There is no reason to assume that the US tariff would not be met with additional foreign tariffs. The European Union, Canada, and Mexico retaliated immediately when Trump put on the steel and aluminum tariffs in 2018. Does the United States then go another round of escalating tariffs at that point? Or does it all get sorted out, as it did pretty much in that case? Even so, it is high stakes game, and what is at stake is the health of the US economy and that of the rest of the world.

The indiscriminate imposition of tariffs would no longer be confined to a trade war with China, if that is where the United States is headed, but a war against trade itself. It is time to remember some largely forgotten economic history. Fifty years ago, in 1970 when the Congress was considering import quota legislation, trade speeches were larded with allusions to the dangers of Smoot-Hawley level tariffs and “beggar-thy-neighbor” policies. Everyone knew then what those terms meant. The 1930 Tariff Act was a bidding war of members of Congress trying to give import protection to their constituents. The Congress, which under Article I of the US Constitution has authority over commerce, raised tariffs on imports to an average of 47 percent. This caused immediate retaliation from about a dozen countries, including Canada and Mexico. A year later, Great Britain abandoned its free trade policy, authorizing its Board of Trade to impose tariffs of up to 100 percent of value. The Board imposed tariffs of up to 50 percent immediately. Economists agree that high tariffs broadened and deepened the Great Depression, when US unemployment reached 25 percent and we nearly lost our democracy.
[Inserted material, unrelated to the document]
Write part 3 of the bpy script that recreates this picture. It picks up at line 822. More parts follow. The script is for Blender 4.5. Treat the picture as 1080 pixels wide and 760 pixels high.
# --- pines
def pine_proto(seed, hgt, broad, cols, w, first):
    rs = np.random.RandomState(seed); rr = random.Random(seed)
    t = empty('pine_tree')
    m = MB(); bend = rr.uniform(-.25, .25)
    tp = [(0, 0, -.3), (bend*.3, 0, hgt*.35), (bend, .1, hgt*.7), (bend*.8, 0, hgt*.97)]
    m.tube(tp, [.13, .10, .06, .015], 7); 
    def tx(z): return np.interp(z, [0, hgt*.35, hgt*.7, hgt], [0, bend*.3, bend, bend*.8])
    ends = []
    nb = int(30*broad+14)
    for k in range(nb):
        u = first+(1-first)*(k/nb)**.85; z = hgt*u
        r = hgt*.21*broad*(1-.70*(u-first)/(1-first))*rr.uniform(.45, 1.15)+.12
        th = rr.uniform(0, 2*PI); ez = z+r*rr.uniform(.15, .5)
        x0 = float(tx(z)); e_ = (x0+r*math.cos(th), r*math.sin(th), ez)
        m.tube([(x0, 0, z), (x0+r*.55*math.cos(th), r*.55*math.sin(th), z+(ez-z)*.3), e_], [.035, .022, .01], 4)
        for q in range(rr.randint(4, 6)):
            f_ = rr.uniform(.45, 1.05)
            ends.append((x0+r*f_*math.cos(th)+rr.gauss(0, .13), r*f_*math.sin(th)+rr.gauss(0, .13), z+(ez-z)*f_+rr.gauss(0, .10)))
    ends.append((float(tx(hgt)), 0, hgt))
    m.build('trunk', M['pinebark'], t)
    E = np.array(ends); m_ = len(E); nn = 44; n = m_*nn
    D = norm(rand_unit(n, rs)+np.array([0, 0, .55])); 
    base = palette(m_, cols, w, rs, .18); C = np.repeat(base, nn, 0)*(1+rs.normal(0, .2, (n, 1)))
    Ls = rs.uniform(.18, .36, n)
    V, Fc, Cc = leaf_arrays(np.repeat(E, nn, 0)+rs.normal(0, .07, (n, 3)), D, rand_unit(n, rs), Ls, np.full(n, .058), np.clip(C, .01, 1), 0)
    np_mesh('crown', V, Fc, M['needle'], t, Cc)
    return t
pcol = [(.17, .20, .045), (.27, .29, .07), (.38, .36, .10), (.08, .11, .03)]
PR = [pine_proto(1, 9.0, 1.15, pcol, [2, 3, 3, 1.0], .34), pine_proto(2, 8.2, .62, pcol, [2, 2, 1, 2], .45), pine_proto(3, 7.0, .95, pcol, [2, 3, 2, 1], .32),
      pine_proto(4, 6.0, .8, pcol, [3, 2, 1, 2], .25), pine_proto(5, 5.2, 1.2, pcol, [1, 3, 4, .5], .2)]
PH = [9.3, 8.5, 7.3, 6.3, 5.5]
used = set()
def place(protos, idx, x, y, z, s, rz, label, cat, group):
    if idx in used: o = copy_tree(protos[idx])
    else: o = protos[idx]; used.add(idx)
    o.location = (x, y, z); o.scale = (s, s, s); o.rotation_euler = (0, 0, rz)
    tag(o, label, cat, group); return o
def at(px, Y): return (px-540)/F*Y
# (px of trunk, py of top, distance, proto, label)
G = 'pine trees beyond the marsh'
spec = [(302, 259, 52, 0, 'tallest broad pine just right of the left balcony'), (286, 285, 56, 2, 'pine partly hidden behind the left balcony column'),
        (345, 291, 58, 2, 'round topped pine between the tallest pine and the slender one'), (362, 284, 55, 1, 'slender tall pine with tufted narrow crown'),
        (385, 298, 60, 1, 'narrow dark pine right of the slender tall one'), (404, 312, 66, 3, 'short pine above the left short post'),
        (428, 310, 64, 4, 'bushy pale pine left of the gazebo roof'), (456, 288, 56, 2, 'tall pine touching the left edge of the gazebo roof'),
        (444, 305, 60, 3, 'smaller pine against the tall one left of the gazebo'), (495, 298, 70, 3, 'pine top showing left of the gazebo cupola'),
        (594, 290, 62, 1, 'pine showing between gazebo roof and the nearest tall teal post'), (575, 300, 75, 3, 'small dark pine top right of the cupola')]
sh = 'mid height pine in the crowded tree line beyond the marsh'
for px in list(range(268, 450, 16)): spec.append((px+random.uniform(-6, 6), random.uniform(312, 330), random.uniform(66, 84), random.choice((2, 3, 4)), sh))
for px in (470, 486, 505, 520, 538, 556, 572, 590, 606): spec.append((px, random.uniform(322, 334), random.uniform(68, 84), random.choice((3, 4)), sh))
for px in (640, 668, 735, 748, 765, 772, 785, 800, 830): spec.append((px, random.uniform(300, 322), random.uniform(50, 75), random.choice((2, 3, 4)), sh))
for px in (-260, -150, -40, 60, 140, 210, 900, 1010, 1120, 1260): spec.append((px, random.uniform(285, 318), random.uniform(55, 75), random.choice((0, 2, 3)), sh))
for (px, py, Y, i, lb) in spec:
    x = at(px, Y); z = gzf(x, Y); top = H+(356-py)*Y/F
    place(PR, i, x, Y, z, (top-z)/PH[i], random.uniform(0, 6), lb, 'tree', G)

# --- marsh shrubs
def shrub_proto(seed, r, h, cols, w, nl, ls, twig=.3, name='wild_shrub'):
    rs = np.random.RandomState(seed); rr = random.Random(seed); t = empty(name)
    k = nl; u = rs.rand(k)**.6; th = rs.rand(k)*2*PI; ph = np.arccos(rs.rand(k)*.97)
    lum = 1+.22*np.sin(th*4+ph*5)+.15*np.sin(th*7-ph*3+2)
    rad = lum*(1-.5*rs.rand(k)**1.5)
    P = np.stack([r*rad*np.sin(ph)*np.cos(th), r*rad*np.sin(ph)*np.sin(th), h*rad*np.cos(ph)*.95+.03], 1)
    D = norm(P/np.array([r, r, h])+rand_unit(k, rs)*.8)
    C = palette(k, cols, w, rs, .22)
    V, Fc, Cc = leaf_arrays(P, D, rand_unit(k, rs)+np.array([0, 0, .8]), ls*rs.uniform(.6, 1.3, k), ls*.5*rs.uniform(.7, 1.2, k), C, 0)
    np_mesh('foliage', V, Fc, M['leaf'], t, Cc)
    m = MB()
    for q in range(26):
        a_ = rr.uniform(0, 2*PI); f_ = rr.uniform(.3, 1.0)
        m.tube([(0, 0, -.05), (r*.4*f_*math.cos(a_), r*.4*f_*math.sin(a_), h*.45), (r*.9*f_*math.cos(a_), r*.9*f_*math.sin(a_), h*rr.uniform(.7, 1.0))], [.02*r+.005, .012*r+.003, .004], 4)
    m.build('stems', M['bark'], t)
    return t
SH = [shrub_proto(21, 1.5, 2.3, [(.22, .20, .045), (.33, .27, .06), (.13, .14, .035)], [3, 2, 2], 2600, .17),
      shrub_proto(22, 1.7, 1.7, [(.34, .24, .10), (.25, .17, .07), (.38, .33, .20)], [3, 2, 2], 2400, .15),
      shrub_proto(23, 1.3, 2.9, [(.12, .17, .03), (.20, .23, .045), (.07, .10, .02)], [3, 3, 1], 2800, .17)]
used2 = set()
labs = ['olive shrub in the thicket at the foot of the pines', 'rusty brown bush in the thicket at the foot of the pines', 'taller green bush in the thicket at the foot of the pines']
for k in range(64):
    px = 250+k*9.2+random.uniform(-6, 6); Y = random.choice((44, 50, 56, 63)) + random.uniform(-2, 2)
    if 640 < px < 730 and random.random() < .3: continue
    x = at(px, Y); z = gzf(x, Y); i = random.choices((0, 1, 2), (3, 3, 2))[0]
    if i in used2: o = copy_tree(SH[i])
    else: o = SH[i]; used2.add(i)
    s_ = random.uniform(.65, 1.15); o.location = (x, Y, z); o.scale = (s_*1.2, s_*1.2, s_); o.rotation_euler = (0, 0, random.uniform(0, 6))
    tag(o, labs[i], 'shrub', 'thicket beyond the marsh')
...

These are not yet the conditions we face today. US tariffs average around 3 percent, and unemployment is under 4 percent. Despite the headline-grabbing numbers for the high Biden tariffs, this is not Smoot-Hawley.
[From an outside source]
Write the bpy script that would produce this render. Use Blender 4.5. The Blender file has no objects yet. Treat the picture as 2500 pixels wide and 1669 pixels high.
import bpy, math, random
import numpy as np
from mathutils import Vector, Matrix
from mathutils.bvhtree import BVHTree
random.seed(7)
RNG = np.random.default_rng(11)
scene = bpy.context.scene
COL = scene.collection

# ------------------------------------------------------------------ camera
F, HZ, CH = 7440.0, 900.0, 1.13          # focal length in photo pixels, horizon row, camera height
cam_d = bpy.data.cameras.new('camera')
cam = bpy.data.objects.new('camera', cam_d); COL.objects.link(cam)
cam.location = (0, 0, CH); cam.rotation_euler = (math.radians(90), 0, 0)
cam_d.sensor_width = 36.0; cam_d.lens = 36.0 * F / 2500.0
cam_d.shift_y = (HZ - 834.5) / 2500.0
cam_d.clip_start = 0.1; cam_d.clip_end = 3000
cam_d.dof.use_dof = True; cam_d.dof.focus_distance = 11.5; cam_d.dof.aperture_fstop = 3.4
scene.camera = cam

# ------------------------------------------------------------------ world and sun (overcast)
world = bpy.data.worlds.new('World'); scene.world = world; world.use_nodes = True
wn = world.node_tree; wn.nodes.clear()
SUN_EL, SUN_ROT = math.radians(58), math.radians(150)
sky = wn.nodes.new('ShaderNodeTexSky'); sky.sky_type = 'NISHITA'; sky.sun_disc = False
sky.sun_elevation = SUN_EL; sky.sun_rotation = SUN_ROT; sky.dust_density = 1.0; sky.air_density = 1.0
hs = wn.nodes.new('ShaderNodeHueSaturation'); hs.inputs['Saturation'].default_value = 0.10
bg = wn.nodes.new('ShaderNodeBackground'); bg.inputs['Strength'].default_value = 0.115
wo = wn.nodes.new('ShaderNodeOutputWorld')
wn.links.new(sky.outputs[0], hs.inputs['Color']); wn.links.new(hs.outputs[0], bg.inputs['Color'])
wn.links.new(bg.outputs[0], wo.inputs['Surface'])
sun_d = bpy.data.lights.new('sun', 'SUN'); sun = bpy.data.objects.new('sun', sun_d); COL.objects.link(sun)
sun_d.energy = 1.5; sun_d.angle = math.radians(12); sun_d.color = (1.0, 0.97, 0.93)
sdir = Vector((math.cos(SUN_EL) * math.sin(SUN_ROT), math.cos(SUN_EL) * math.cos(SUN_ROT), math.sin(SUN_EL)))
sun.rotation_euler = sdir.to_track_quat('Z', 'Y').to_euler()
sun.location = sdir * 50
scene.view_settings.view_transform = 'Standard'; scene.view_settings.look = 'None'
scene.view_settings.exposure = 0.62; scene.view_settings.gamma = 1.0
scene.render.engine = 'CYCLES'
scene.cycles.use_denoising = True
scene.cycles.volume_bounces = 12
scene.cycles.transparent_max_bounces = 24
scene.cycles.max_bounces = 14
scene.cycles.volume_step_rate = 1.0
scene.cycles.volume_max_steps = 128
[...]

Unlike the Biden tariffs, the Trump plan is for increased tariffs on all products from all countries. It is not just America First; it is America Alone. Politicians and the public, here and abroad, are getting used to the idea of having higher tariffs, de-sensitized to the fact that high tariffs ought not to be the new normal. They are in fact added taxes on us, and having them will have real costs.

Beyond this, there is a risk of contagion. US treasury secretary Janet Yellen has invited other countries to follow the United States in its imposition of China tariffs. Given that there is an undeclared US trade war with China, this is not surprising, although it is not normal for modern secretaries of the treasury to be tariff proponents. Europe is also expected to act by putting into place much milder tariffs on EVs from China. This is likely be followed by a Chinese response in kind, already being bruited about, affecting luxury autos. Where would this end?

The impact of an unlimited trade war between the United States and China is one thing. China accounts for 16.5 percent of US imports (2022 figure), still relatively small compared with the nation’s experience in 1930. But the next administration, depending on the outcome of the election, could be working on building tariff walls, this time against world trade.

Only trade experts can readily tell that the two, Trump and Biden, are not using tariffs in the same way. The American public and foreigners looking on can be excused if they don’t see a difference. In the 1930s, President Franklin D. Roosevelt led the way back from Smoot-Hawley and blanket trade protection. A second Trump administration, freed from an awareness of history, may lead the world toward experimenting with blanket protection, tight-rope walking over an economic abyss. If Biden, sometimes compared to Roosevelt because of his federal programs, is given a second chance, he will need to be clear that his trade policies will be designed to be good for America and good for America’s friends abroad. The American president was formerly seen as “leader of the free world.” That honor requires a trade policy that other nations can emulate, that can be both to their advantage and ours.